I think you have made a signficant mistake.
. . .]
Society calling “marriage” something less than a procreative union devalues “marriage” by watering down its meaning to something like, “The Ultimate Romantic Commitment Between Two People.”
This seems to be the essence of your objection and the argument made by the thread at large, accept others in the thread have been careful to give special exceptions to infertile heterosexual couples, even those who are infertile intentionally (for example, by vasectomy).
I have already concisely, yet adequately (IMHO) addressed this by saying that the government expanding – or “watering down” as you put it – the definition of marriage does
not cause confusion about what Catholics consider “marriage” to mean. In other words, if the government permits a homosexual to marry the person he or she loves, people will still understand what the Catholic Church (as well as other churches and other religions) consider marriage to be.

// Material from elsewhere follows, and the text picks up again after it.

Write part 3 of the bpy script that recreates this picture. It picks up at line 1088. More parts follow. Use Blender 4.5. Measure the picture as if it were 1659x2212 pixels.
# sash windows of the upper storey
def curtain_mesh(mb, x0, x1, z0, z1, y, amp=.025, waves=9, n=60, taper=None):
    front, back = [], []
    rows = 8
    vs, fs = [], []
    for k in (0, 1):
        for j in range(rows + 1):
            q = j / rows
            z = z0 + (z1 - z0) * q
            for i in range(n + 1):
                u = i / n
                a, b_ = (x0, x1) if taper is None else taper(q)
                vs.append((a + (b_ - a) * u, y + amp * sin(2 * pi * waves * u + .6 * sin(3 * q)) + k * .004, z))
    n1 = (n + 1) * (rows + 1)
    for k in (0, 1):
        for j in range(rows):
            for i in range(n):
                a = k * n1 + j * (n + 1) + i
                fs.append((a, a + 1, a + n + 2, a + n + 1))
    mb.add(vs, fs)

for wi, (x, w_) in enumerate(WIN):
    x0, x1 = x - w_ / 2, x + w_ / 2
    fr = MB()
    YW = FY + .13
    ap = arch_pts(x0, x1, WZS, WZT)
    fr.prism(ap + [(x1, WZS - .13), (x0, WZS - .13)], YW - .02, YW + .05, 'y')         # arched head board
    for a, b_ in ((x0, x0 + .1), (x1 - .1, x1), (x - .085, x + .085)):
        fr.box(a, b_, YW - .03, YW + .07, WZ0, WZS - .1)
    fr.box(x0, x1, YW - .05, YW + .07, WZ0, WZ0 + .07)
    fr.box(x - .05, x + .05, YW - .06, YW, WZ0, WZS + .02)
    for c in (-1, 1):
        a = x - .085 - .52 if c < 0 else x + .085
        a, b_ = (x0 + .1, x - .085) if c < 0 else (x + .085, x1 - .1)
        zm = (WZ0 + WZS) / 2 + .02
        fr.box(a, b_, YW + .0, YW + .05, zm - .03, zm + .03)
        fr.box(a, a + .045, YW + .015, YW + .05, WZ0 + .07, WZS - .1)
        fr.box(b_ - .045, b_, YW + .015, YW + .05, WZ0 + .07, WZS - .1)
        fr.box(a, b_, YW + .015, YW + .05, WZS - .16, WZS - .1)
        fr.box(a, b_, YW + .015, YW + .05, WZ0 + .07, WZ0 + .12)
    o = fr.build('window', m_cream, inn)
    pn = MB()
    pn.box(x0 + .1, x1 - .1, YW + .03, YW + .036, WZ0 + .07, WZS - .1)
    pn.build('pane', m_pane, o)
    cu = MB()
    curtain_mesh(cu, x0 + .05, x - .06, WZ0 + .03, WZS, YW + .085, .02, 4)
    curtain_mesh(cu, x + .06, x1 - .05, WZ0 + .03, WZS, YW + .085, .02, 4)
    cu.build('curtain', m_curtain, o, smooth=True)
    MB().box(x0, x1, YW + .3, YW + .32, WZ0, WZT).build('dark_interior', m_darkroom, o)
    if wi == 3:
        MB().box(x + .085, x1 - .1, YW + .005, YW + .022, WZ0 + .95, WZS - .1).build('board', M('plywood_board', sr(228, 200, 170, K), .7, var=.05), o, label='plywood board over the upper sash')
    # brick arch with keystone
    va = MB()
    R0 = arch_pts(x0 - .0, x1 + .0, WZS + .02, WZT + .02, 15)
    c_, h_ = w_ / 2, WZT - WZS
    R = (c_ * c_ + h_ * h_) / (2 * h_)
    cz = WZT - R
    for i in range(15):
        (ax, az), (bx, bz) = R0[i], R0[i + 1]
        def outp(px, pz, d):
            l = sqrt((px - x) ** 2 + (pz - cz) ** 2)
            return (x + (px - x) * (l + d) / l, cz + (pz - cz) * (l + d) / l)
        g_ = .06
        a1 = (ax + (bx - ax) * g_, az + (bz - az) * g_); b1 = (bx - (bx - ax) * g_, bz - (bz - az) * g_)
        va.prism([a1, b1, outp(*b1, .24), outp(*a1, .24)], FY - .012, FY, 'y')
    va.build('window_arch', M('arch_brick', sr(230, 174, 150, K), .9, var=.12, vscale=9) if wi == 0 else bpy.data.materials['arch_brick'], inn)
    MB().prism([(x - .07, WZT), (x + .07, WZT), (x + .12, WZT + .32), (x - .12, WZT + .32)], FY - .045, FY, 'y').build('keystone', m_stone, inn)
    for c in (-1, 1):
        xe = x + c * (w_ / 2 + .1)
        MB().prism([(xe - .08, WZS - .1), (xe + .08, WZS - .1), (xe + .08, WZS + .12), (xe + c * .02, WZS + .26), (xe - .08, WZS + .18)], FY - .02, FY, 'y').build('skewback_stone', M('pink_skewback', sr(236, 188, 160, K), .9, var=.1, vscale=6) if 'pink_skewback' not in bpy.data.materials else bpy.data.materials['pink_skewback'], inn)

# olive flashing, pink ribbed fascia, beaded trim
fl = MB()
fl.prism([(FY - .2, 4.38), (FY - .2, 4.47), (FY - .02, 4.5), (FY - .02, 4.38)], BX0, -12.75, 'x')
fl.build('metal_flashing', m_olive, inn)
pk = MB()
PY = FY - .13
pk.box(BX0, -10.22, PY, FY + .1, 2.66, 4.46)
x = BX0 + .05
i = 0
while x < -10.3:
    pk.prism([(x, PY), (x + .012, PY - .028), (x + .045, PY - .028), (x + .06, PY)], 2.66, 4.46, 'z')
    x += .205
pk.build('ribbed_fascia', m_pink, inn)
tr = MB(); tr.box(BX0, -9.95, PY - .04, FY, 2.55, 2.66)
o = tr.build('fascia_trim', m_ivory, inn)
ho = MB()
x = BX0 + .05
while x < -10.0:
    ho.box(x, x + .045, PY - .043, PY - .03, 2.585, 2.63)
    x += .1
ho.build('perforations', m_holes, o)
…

Even if people did have a misunderstanding about what religious entities think “marriage” is, I would argue that the problem is poor education about the religions and cultures of the world.
I know people get married with no intent of having kids. This is proof that the definition of Marriage has already been watered down. This watered-down viewpoint of marriage (Ultimate Romantic Commitment Between Two People) may be why you see so many divorces—these marriages are created for the happiness and self-serving motives of the two people. It doesn’t transcend their wants/feelings. It’s shallow, in societal, human evolution terms. Not shallow in lovey, other terms, so please don’t take offense.
It seems like you are implicitly making the argument here that, “Deciding not to have kids, divorces, and other shallow relationships are bad and are cause by defining marriage to include gay marriage.” This is flawed on several levels.
First, marriages in which the couple decides not to have kids can be very fulfilling marriages. It’s not as if we have an underpopulation problem in this word that has undergone unprecedented population growth in the last decade which may lead to the depletion of resources.
Also, sometimes divorce is a
good thing. In one family I was acquainted with for a good portion of my childhood, the father was raping the children, but the wife who knew about this could not find a way out. For some reason, she didn’t feel that she could report her husband and didn’t feel that she had any power over the situation. One thing that was working against her was that her religious peers (I had known the family through a Catholic home-schooling social group) look down on divorce. Not surprisingly, she was a bit of a “psycho” woman who was obsessed with finding her daughter a future husband unlike hers (although we didn’t know why at the time). The point is, although a crumbling relationship that may lead to a divorce is a bad thing, sometimes divorce is a good thing. Today, I think more people are willing to divorce than stay in a terrible marriage after all attempts to fix it have changed.
One may see rising divorce rates as a sign that people are in more shallow relationships, or that people are more likely to leave bad relationships (due to less pressure to stay in them).
Aside from that, I think the problem with the above argument is the implicitly inferred cause-and-effect. There are a number of reasons why people enter into and leave relationships – even marriages.
Those of us still holding on to “Marriage” in it’s purest meaning feel that further watering-down the term will lead to further generations of being poorly informed about what marriage actually is.
There shouldn’t be a problem with people not understanding what the Catholic Church currently teaches about what a marriage should be if people are properly educated about the religions of the world. I say, “What the Catholic Church currently teaches about . . .],” because various religions and societies had had various notions of what “marriage” is or is supposed to be. It seems, from my perspective, that you want to have social policies created in such a way to promote your religion’s conception of what a “marriage” should be. Even if I were still a Catholic, I would not view this as an appropriate route for this cause.
If anything, this education should be done by the religious organizations (without lobbying changing social policy) and schools (when teaching, say, a comparative religions class).
To really twist your noodle, marriage is in fact open to LGBT community. You can be a gay man who wants to be in a procreative union with a woman.
This to me sounds much like someone who is against interracial marriages saying something like, “Blacks can marry, just like anyone has the right to marry people of their own race. We who against interracial marriages don’t restrict this right.” It would be obvious to anyone not sharing his views that he
is restricting people’s ability to marry those who they love.